Countless Rohingya refugees have tried to record the ethnic cleansing of their communities by turning to Facebook, the social network that promised to give a voice to the voiceless. Rather than finding solidarity, they face censorship, with Facebook deleting their stories and blocking their accounts. The Rohingya are a majority-Muslim ethnic group primarily living in Buddhist-majority Myanmar. A recent wave of government-sponsored violence has driven an estimated 500,000 Rohingya from Myanmar since August.
Facebook’s mistake shows the danger of censorship and raises the question of which group might be targeted next. When vendors and websites claim to have the tools to target unwanted speech, we need to ask what biases they are bringing to the task.
Many of the organizations proposing censorship technologies have a singular focus: Muslim extremism, ignoring the threat posed by white supremacists. If we let the platforms we all depend-on deploy tools that selectively censor one ideology, all users will suffer.
For years, a growing chorus of advocates called for internet platforms like Google, Twitter, and Facebook to do more to restrict extremist content. Using technology to fight hi-tech radicalization sounds like a good idea in theory, but new technologies usually have their problems, and we must expect that censorship software will misidentify harmless content as violent or extremist.
We’ve seen this problem before. A decade ago, civil society groups objected that library and school content filters would not just block obscene content, but would also censor valuable information and literature about health, sexuality, women’s rights, and LGBTQI issues. The risks of this “digital redlining” are spreading to even impact the platforms we use at home. Part of the problem is that censorship software is uniquely challenging to make.
When only one community or viewpoint is targeted, the errors will go unnoticed by the general public, and most users won’t understand the number of harmless even positive posts being blocked. With most customers blind to the true cost of this censorship, the service provider is far less likely to respond to complaints, no matter how valid. The situation is even worse, since the people designing these programs will inject their own views, skewing the decision about what is “dangerous,” and the tendency of censors to silence already marginalized voices, like those of the Rohingya.
These technologies try to answer a simple question: What is dangerous content? This isn’t something a dispassionate algorithm can tell us, it’s an inherently subjective question with inherently subjective answers. Take for example, the Counter Extremism Project (“CEP”), a leading censorship advocate that has worked for months to have the major tech firms adopt its platform, publishing op-eds and speaking at conferences. Its eGLYPH platform would automatically flag and remove offensive content.
The danger of eGLYPH is that it appears to be almost exclusively directed at Muslim extremists, ignoring white supremacists. At a time when the president draws moral equivalence between neo-Nazis and the social justice advocates who oppose them as he did after Charlottesville, we need to fight all forces of hate. When vendors and activists claim to have the tools to target unwanted speech, we need to ask what biases they are bringing to the task.

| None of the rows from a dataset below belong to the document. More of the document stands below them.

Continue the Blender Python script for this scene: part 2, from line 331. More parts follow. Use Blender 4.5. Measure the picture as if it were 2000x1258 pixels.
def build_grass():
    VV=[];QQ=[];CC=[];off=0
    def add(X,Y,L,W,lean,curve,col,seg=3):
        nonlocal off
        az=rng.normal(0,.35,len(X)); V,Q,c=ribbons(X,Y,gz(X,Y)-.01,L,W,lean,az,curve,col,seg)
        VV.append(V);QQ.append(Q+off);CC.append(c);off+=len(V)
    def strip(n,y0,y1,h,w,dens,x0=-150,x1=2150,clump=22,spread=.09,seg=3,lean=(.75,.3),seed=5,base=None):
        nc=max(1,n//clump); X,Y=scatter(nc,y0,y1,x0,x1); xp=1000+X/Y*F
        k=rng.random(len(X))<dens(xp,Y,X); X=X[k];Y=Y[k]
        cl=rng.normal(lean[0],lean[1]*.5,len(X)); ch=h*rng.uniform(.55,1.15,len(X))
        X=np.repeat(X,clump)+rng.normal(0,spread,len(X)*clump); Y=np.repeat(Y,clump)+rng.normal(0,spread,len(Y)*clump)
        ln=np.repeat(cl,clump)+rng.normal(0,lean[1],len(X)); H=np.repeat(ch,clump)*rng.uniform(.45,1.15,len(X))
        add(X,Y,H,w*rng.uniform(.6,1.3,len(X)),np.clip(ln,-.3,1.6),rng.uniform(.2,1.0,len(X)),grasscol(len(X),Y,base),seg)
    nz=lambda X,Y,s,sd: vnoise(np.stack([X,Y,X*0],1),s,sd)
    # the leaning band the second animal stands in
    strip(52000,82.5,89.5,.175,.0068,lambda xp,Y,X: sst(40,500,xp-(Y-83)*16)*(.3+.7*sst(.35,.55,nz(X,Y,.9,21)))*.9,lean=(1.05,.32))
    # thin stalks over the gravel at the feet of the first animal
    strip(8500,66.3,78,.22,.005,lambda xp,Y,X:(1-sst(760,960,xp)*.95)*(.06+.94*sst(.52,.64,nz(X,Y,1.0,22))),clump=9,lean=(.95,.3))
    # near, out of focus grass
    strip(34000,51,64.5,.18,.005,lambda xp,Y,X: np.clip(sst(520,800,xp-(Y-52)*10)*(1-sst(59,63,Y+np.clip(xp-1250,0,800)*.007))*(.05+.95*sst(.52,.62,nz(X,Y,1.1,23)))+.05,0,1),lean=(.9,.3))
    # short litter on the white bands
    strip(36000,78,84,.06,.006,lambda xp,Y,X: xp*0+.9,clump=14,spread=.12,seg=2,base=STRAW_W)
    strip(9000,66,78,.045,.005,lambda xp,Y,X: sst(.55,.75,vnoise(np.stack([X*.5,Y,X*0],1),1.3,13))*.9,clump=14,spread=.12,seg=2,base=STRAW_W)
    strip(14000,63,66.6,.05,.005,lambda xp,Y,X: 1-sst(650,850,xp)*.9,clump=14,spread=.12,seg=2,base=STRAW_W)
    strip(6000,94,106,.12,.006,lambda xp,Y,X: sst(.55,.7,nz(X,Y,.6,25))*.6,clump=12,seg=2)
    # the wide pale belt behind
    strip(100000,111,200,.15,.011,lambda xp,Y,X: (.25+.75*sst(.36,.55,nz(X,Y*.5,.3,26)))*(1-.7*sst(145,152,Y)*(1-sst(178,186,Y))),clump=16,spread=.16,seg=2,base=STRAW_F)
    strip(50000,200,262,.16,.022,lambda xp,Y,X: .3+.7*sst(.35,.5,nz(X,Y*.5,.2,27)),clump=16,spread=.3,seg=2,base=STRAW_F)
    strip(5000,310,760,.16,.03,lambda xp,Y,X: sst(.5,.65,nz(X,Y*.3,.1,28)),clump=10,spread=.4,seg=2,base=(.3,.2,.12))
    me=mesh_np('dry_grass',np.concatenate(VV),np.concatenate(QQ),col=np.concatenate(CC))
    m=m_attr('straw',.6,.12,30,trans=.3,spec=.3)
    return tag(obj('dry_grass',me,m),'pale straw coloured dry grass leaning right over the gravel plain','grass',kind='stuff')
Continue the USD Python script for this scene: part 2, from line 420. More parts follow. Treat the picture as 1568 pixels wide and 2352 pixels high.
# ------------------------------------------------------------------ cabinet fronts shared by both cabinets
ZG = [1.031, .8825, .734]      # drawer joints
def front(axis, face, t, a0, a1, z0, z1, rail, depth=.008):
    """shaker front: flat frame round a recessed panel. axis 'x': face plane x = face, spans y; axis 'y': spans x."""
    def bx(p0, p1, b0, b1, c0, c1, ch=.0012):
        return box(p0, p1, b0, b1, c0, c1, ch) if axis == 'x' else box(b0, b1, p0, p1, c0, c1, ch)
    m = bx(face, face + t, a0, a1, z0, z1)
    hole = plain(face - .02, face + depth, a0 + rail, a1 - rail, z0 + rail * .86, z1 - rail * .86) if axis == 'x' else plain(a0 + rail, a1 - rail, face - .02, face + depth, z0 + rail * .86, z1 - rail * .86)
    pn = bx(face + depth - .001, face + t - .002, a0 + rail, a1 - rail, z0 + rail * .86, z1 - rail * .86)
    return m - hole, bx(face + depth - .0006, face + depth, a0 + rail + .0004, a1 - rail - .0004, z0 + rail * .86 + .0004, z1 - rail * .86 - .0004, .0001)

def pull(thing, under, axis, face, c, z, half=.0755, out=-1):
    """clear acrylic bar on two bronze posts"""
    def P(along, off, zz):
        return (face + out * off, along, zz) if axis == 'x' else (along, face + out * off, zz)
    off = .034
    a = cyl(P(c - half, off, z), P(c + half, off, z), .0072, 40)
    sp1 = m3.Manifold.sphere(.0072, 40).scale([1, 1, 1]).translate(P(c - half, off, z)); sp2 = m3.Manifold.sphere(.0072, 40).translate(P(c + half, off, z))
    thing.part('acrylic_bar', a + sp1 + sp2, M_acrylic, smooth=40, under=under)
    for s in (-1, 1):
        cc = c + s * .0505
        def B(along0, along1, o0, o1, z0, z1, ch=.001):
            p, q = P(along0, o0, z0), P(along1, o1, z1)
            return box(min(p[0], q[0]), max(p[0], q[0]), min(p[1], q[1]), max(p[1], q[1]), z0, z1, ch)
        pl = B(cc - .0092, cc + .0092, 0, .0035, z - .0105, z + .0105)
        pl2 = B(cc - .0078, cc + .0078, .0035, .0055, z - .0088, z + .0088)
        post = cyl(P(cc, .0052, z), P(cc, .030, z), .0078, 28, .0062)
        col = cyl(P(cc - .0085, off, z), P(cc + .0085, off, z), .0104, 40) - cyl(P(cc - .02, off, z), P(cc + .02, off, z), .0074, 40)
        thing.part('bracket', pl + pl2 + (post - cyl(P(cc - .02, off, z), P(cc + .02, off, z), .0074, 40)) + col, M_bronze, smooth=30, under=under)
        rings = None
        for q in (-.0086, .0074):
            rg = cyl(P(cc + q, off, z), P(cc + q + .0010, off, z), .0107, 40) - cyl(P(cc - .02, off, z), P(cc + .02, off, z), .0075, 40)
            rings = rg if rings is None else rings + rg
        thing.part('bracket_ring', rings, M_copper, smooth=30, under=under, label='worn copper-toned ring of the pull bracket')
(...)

Facebook’s secrecy only makes the problem worse. We don’t know if Facebook is using eGLYPH, and if it is, we have no idea if it provides oversight to make sure CEP isn’t driving a far-right agenda. As Facebook and other social media companies become indispensable, they pose the sort of First Amendment concerns that once only applied to the government. People, like the Rohingya, who find themselves completely cut off from social media and search engines, are effectively muted.
There are solutions. Censorship systems must be simple, open, and even-handed. Facebook must use censorship algorithms that are easy for their users to understand. It shouldn’t take a Ph.D. to know why your post was taken down. The censorship standards must be shared transparently with users, so they know if Facebook goes too far. Censorship must be even-handedly applied to users regardless of race, religion, nationality, or sexual orientation. Any tool that Facebook employs to fight violent content or radicalization must be applied to all violent ideologies, not just a single group.
The cost won’t always be as clear as it is when we silence the Rohingya, but it’s clear that they won’t be the last group to be censored just when they most need the world to listen.
At the time of writing, Albert Cahn was Legal Director of the New York Chapter of the Council on American-Islamic Relations.